* BEGIN Material *
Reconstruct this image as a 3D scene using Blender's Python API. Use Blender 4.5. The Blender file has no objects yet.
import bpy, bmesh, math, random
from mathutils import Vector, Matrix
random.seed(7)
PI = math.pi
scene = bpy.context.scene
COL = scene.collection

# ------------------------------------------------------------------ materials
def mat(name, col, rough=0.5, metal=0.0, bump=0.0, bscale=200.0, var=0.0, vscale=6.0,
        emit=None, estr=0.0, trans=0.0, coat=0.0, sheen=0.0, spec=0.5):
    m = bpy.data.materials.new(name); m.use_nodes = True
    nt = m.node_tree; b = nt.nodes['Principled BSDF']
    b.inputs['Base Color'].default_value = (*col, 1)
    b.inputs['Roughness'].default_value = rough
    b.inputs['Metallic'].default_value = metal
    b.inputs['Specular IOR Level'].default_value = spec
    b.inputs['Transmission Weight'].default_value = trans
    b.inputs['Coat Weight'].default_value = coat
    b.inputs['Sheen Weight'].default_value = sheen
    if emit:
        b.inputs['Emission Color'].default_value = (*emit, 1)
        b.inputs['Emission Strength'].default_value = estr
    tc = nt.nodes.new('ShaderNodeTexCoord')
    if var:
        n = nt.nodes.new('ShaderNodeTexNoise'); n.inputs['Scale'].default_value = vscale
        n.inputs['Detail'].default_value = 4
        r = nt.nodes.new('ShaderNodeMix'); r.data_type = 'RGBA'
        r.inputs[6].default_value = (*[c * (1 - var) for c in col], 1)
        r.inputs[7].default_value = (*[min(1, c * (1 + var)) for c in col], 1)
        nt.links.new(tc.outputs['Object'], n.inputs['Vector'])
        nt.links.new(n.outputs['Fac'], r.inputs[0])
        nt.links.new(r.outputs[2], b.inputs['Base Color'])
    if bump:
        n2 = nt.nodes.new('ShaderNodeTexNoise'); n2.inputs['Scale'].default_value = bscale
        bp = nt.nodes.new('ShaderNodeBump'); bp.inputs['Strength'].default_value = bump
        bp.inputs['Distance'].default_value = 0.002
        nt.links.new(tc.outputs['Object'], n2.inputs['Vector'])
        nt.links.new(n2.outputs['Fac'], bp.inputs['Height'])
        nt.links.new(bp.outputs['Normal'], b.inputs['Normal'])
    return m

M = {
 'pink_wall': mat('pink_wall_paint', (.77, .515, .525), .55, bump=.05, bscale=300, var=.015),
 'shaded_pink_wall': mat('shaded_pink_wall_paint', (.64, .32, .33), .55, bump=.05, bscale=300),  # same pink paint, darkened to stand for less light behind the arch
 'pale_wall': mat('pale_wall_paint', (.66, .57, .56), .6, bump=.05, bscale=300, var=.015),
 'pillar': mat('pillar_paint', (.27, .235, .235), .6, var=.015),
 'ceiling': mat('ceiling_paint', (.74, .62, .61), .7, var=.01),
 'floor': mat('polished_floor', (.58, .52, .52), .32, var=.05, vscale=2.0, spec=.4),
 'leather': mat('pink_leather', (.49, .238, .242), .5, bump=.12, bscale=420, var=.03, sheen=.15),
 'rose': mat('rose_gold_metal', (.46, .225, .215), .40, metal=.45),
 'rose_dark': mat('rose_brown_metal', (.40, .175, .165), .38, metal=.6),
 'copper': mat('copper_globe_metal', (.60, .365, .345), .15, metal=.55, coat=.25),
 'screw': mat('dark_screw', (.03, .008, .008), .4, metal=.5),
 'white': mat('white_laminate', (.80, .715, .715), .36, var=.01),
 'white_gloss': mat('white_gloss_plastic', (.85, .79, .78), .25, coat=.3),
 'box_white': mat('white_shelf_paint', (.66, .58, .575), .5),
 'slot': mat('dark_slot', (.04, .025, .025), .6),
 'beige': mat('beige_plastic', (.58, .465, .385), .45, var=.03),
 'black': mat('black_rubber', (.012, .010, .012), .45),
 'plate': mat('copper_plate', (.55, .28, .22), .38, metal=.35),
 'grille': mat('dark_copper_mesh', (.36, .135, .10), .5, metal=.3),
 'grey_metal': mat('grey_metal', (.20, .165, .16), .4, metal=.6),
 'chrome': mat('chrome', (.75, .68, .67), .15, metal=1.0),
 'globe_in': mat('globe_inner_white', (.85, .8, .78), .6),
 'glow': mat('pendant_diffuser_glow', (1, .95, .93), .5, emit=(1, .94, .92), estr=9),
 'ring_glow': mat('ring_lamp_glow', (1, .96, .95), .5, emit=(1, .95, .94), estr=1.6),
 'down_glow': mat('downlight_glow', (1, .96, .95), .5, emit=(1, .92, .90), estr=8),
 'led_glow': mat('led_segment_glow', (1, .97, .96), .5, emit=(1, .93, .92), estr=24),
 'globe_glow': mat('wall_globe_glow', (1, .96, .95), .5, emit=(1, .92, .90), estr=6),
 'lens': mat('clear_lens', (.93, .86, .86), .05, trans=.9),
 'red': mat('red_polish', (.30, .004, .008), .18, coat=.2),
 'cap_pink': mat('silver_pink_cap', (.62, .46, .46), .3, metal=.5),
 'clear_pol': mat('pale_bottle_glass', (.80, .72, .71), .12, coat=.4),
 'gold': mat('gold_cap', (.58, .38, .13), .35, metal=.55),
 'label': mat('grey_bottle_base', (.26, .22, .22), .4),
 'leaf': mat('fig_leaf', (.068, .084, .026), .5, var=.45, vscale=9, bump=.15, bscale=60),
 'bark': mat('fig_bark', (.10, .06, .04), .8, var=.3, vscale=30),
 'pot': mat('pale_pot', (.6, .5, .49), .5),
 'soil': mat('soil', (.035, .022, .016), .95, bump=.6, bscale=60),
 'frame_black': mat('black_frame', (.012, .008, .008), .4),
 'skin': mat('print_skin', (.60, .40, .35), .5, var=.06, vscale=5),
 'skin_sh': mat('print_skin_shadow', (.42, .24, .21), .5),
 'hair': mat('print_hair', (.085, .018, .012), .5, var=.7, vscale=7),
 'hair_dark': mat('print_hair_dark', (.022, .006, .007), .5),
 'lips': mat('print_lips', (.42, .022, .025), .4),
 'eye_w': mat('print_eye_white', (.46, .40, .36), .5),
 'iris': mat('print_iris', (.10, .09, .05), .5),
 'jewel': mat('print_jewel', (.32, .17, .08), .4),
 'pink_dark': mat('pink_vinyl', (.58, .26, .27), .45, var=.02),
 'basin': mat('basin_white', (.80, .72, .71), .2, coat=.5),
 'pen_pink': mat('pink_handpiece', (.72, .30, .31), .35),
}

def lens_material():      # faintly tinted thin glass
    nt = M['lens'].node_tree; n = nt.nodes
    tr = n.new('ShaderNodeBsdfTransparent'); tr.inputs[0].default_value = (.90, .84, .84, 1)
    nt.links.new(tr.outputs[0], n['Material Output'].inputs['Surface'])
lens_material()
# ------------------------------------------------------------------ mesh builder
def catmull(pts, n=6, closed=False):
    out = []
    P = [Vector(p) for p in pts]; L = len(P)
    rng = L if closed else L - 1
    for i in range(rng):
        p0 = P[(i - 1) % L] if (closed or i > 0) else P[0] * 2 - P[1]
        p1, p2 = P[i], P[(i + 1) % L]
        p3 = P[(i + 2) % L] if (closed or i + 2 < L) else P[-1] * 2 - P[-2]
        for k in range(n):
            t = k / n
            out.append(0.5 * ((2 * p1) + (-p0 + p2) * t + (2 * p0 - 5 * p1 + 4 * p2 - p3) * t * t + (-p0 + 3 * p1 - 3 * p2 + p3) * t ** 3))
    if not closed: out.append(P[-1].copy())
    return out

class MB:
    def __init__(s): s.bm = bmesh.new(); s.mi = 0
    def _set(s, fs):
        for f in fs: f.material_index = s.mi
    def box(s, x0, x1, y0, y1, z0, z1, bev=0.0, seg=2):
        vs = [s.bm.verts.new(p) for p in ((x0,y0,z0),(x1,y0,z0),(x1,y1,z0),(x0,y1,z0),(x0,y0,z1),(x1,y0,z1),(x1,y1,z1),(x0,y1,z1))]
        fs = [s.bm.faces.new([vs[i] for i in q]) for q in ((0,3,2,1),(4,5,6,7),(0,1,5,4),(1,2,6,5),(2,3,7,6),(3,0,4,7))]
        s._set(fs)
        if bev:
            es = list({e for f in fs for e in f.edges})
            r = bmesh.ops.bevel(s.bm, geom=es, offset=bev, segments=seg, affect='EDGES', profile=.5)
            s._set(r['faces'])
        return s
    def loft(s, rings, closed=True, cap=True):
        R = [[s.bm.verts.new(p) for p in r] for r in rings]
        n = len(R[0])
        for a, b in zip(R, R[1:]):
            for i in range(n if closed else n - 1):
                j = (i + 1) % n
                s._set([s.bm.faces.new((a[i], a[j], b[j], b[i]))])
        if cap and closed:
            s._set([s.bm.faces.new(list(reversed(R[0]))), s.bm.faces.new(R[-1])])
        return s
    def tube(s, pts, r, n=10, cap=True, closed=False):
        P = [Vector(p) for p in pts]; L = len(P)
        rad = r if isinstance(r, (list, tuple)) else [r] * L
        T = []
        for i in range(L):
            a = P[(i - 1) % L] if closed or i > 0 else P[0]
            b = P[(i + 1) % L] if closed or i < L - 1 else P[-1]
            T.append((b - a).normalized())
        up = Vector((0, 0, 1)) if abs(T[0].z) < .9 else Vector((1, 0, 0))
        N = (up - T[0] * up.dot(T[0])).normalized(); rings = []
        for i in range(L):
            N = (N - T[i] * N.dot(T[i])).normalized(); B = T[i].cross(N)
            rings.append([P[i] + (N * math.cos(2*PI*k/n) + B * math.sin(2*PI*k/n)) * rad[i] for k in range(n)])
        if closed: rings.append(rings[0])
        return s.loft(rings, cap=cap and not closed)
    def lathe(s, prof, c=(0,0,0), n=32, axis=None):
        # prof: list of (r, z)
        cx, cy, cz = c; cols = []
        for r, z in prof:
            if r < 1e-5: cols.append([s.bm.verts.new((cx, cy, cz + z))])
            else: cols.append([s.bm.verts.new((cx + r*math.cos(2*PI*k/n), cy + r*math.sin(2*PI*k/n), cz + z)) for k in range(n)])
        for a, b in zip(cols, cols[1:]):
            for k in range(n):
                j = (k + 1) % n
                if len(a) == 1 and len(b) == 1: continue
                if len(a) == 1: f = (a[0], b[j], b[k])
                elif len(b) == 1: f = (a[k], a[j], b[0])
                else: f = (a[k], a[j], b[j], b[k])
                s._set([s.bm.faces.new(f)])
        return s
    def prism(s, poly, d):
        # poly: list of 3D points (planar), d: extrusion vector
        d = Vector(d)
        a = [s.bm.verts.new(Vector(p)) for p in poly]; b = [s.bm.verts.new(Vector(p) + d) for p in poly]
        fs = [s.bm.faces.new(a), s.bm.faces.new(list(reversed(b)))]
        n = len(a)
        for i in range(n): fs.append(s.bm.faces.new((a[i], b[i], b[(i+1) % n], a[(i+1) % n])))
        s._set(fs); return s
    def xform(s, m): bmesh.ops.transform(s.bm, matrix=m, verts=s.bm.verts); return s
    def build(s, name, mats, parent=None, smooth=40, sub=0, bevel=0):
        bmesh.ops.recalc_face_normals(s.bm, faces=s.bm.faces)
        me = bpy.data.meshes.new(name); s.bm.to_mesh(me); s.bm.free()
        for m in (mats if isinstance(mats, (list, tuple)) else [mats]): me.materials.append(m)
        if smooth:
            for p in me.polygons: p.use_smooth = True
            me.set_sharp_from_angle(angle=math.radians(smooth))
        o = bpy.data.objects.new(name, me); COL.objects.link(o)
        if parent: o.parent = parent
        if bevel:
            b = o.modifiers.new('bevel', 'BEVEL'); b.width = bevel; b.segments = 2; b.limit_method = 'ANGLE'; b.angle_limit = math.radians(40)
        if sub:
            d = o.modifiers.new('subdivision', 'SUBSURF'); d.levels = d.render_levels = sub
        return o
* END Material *
= Task brief =
Print, please, the lines from the first line of the material through the line that contains "COL = scene.collection", exactly as written and with nothing added.

= Response below =
Reconstruct this image as a 3D scene using Blender's Python API. Use Blender 4.5. The Blender file has no objects yet.
import bpy, bmesh, math, random
from mathutils import Vector, Matrix
random.seed(7)
PI = math.pi
scene = bpy.context.scene
COL = scene.collection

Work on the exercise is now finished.